Scripts that build scenes
>>>>
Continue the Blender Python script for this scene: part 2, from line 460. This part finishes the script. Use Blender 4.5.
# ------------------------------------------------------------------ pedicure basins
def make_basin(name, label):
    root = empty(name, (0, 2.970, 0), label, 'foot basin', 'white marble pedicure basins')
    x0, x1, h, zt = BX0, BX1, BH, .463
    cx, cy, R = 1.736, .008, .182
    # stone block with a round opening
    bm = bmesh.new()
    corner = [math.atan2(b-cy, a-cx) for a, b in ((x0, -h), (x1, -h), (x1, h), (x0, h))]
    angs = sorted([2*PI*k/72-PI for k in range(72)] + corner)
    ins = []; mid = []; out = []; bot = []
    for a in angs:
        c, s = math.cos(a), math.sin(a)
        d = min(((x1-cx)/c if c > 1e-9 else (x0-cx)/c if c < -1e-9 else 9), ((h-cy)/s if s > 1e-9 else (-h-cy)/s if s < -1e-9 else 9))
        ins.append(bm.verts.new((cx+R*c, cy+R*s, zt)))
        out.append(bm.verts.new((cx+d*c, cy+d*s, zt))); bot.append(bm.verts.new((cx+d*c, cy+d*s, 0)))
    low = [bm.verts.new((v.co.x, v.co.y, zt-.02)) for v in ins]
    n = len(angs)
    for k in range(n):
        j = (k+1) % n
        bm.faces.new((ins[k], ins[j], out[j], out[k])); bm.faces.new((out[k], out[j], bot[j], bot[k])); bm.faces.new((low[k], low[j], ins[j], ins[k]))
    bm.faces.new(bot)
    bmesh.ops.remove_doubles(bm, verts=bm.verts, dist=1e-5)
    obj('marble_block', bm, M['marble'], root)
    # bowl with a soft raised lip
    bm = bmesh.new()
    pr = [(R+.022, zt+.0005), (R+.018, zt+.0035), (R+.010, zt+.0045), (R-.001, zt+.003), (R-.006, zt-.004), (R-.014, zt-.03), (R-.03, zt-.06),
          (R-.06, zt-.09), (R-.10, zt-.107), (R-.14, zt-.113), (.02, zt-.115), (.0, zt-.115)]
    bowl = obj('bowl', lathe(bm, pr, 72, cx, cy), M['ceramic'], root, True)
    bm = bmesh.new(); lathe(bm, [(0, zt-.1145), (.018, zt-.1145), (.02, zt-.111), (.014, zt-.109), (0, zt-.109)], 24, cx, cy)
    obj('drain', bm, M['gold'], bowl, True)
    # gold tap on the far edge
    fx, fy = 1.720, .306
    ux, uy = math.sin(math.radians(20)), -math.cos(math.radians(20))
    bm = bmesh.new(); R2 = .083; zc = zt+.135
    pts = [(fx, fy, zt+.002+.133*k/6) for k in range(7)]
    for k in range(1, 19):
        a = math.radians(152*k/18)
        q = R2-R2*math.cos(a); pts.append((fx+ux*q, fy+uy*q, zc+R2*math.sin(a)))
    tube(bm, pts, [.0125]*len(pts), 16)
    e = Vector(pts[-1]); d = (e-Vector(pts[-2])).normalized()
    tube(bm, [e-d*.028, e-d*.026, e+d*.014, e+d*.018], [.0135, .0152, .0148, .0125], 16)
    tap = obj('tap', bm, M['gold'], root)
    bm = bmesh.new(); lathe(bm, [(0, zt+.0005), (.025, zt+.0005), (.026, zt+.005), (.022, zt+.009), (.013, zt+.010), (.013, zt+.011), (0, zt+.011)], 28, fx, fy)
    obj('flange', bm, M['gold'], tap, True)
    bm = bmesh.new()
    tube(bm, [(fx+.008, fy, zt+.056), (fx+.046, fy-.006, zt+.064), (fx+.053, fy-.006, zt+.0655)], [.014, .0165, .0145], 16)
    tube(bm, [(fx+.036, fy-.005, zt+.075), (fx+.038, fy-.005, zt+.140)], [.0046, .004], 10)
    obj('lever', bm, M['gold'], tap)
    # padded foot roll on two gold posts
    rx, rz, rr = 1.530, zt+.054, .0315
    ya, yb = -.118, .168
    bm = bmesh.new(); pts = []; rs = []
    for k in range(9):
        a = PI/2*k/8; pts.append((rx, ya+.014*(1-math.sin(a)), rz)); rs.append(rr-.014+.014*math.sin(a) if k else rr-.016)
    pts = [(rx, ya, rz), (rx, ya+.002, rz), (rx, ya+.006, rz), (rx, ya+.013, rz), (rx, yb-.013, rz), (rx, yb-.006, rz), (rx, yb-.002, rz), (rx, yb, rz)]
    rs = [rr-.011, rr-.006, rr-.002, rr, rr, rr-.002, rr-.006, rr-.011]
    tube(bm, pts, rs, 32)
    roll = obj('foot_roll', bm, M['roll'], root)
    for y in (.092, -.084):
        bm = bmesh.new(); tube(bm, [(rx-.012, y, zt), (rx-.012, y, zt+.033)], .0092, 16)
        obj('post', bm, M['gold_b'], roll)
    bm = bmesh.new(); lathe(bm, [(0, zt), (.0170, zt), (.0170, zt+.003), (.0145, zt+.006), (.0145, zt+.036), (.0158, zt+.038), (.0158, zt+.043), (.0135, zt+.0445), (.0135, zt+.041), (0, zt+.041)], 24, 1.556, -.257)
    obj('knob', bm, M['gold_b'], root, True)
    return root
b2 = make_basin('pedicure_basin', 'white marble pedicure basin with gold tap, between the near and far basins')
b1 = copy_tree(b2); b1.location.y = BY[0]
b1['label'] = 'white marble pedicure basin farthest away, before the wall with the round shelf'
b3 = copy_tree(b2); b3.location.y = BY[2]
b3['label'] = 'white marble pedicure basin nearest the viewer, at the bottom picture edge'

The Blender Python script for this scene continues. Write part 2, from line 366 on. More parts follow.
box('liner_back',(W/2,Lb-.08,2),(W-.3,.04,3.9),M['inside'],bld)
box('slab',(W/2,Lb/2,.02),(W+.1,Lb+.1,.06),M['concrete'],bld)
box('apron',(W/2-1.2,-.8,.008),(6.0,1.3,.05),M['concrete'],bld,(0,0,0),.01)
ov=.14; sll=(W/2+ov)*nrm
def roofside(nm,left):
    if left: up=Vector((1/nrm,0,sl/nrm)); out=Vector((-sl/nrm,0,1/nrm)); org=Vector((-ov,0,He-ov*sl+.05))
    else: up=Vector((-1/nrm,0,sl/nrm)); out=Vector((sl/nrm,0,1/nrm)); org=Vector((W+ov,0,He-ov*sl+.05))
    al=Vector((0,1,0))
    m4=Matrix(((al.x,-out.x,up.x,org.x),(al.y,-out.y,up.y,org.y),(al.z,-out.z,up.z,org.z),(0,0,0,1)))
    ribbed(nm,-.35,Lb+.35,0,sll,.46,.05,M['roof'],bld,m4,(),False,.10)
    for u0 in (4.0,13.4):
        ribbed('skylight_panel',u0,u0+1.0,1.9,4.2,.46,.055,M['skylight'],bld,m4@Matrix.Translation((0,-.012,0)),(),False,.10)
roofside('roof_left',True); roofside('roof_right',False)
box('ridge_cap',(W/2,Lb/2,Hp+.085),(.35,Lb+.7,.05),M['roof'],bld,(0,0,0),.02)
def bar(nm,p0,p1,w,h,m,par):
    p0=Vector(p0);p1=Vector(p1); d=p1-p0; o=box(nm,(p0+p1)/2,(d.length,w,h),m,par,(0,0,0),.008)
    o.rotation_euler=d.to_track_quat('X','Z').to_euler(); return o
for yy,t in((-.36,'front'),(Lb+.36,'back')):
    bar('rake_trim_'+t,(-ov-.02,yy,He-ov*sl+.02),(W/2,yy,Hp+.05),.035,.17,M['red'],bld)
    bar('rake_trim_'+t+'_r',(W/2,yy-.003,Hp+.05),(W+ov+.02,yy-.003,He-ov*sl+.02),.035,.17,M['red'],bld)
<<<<
### [EXERCISE BRIEF]
The listing above should be transcribed in full, exactly as written.

### [THE ANSWER]
Continue the Blender Python script for this scene: part 2, from line 460. This part finishes the script. Use Blender 4.5.
# ------------------------------------------------------------------ pedicure basins
def make_basin(name, label):
    root = empty(name, (0, 2.970, 0), label, 'foot basin', 'white marble pedicure basins')
    x0, x1, h, zt = BX0, BX1, BH, .463
    cx, cy, R = 1.736, .008, .182
    # stone block with a round opening
    bm = bmesh.new()
    corner = [math.atan2(b-cy, a-cx) for a, b in ((x0, -h), (x1, -h), (x1, h), (x0, h))]
    angs = sorted([2*PI*k/72-PI for k in range(72)] + corner)
    ins = []; mid = []; out = []; bot = []
    for a in angs:
        c, s = math.cos(a), math.sin(a)
        d = min(((x1-cx)/c if c > 1e-9 else (x0-cx)/c if c < -1e-9 else 9), ((h-cy)/s if s > 1e-9 else (-h-cy)/s if s < -1e-9 else 9))
        ins.append(bm.verts.new((cx+R*c, cy+R*s, zt)))
        out.append(bm.verts.new((cx+d*c, cy+d*s, zt))); bot.append(bm.verts.new((cx+d*c, cy+d*s, 0)))
    low = [bm.verts.new((v.co.x, v.co.y, zt-.02)) for v in ins]
    n = len(angs)
    for k in range(n):
        j = (k+1) % n
        bm.faces.new((ins[k], ins[j], out[j], out[k])); bm.faces.new((out[k], out[j], bot[j], bot[k])); bm.faces.new((low[k], low[j], ins[j], ins[k]))
    bm.faces.new(bot)
    bmesh.ops.remove_doubles(bm, verts=bm.verts, dist=1e-5)
    obj('marble_block', bm, M['marble'], root)
    # bowl with a soft raised lip
    bm = bmesh.new()
    pr = [(R+.022, zt+.0005), (R+.018, zt+.0035), (R+.010, zt+.0045), (R-.001, zt+.003), (R-.006, zt-.004), (R-.014, zt-.03), (R-.03, zt-.06),
          (R-.06, zt-.09), (R-.10, zt-.107), (R-.14, zt-.113), (.02, zt-.115), (.0, zt-.115)]
    bowl = obj('bowl', lathe(bm, pr, 72, cx, cy), M['ceramic'], root, True)
    bm = bmesh.new(); lathe(bm, [(0, zt-.1145), (.018, zt-.1145), (.02, zt-.111), (.014, zt-.109), (0, zt-.109)], 24, cx, cy)
    obj('drain', bm, M['gold'], bowl, True)
    # gold tap on the far edge
    fx, fy = 1.720, .306
    ux, uy = math.sin(math.radians(20)), -math.cos(math.radians(20))
    bm = bmesh.new(); R2 = .083; zc = zt+.135
    pts = [(fx, fy, zt+.002+.133*k/6) for k in range(7)]
    for k in range(1, 19):
        a = math.radians(152*k/18)
        q = R2-R2*math.cos(a); pts.append((fx+ux*q, fy+uy*q, zc+R2*math.sin(a)))
    tube(bm, pts, [.0125]*len(pts), 16)
    e = Vector(pts[-1]); d = (e-Vector(pts[-2])).normalized()
    tube(bm, [e-d*.028, e-d*.026, e+d*.014, e+d*.018], [.0135, .0152, .0148, .0125], 16)
    tap = obj('tap', bm, M['gold'], root)
    bm = bmesh.new(); lathe(bm, [(0, zt+.0005), (.025, zt+.0005), (.026, zt+.005), (.022, zt+.009), (.013, zt+.010), (.013, zt+.011), (0, zt+.011)], 28, fx, fy)
    obj('flange', bm, M['gold'], tap, True)
    bm = bmesh.new()
    tube(bm, [(fx+.008, fy, zt+.056), (fx+.046, fy-.006, zt+.064), (fx+.053, fy-.006, zt+.0655)], [.014, .0165, .0145], 16)
    tube(bm, [(fx+.036, fy-.005, zt+.075), (fx+.038, fy-.005, zt+.140)], [.0046, .004], 10)
    obj('lever', bm, M['gold'], tap)
    # padded foot roll on two gold posts
    rx, rz, rr = 1.530, zt+.054, .0315
    ya, yb = -.118, .168
    bm = bmesh.new(); pts = []; rs = []
    for k in range(9):
        a = PI/2*k/8; pts.append((rx, ya+.014*(1-math.sin(a)), rz)); rs.append(rr-.014+.014*math.sin(a) if k else rr-.016)
    pts = [(rx, ya, rz), (rx, ya+.002, rz), (rx, ya+.006, rz), (rx, ya+.013, rz), (rx, yb-.013, rz), (rx, yb-.006, rz), (rx, yb-.002, rz), (rx, yb, rz)]
    rs = [rr-.011, rr-.006, rr-.002, rr, rr, rr-.002, rr-.006, rr-.011]
    tube(bm, pts, rs, 32)
    roll = obj('foot_roll', bm, M['roll'], root)
    for y in (.092, -.084):
        bm = bmesh.new(); tube(bm, [(rx-.012, y, zt), (rx-.012, y, zt+.033)], .0092, 16)
        obj('post', bm, M['gold_b'], roll)
    bm = bmesh.new(); lathe(bm, [(0, zt), (.0170, zt), (.0170, zt+.003), (.0145, zt+.006), (.0145, zt+.036), (.0158, zt+.038), (.0158, zt+.043), (.0135, zt+.0445), (.0135, zt+.041), (0, zt+.041)], 24, 1.556, -.257)
    obj('knob', bm, M['gold_b'], root, True)
    return root
b2 = make_basin('pedicure_basin', 'white marble pedicure basin with gold tap, between the near and far basins')
b1 = copy_tree(b2); b1.location.y = BY[0]
b1['label'] = 'white marble pedicure basin farthest away, before the wall with the round shelf'
b3 = copy_tree(b2); b3.location.y = BY[2]
b3['label'] = 'white marble pedicure basin nearest the viewer, at the bottom picture edge'

The Blender Python script for this scene continues. Write part 2, from line 366 on. More parts follow.
box('liner_back',(W/2,Lb-.08,2),(W-.3,.04,3.9),M['inside'],bld)
box('slab',(W/2,Lb/2,.02),(W+.1,Lb+.1,.06),M['concrete'],bld)
box('apron',(W/2-1.2,-.8,.008),(6.0,1.3,.05),M['concrete'],bld,(0,0,0),.01)
ov=.14; sll=(W/2+ov)*nrm
def roofside(nm,left):
    if left: up=Vector((1/nrm,0,sl/nrm)); out=Vector((-sl/nrm,0,1/nrm)); org=Vector((-ov,0,He-ov*sl+.05))
    else: up=Vector((-1/nrm,0,sl/nrm)); out=Vector((sl/nrm,0,1/nrm)); org=Vector((W+ov,0,He-ov*sl+.05))
    al=Vector((0,1,0))
    m4=Matrix(((al.x,-out.x,up.x,org.x),(al.y,-out.y,up.y,org.y),(al.z,-out.z,up.z,org.z),(0,0,0,1)))
    ribbed(nm,-.35,Lb+.35,0,sll,.46,.05,M['roof'],bld,m4,(),False,.10)
    for u0 in (4.0,13.4):
        ribbed('skylight_panel',u0,u0+1.0,1.9,4.2,.46,.055,M['skylight'],bld,m4@Matrix.Translation((0,-.012,0)),(),False,.10)
roofside('roof_left',True); roofside('roof_right',False)
box('ridge_cap',(W/2,Lb/2,Hp+.085),(.35,Lb+.7,.05),M['roof'],bld,(0,0,0),.02)
def bar(nm,p0,p1,w,h,m,par):
    p0=Vector(p0);p1=Vector(p1); d=p1-p0; o=box(nm,(p0+p1)/2,(d.length,w,h),m,par,(0,0,0),.008)
    o.rotation_euler=d.to_track_quat('X','Z').to_euler(); return o
for yy,t in((-.36,'front'),(Lb+.36,'back')):
    bar('rake_trim_'+t,(-ov-.02,yy,He-ov*sl+.02),(W/2,yy,Hp+.05),.035,.17,M['red'],bld)
    bar('rake_trim_'+t+'_r',(W/2,yy-.003,Hp+.05),(W+ov+.02,yy-.003,He-ov*sl+.02),.035,.17,M['red'],bld)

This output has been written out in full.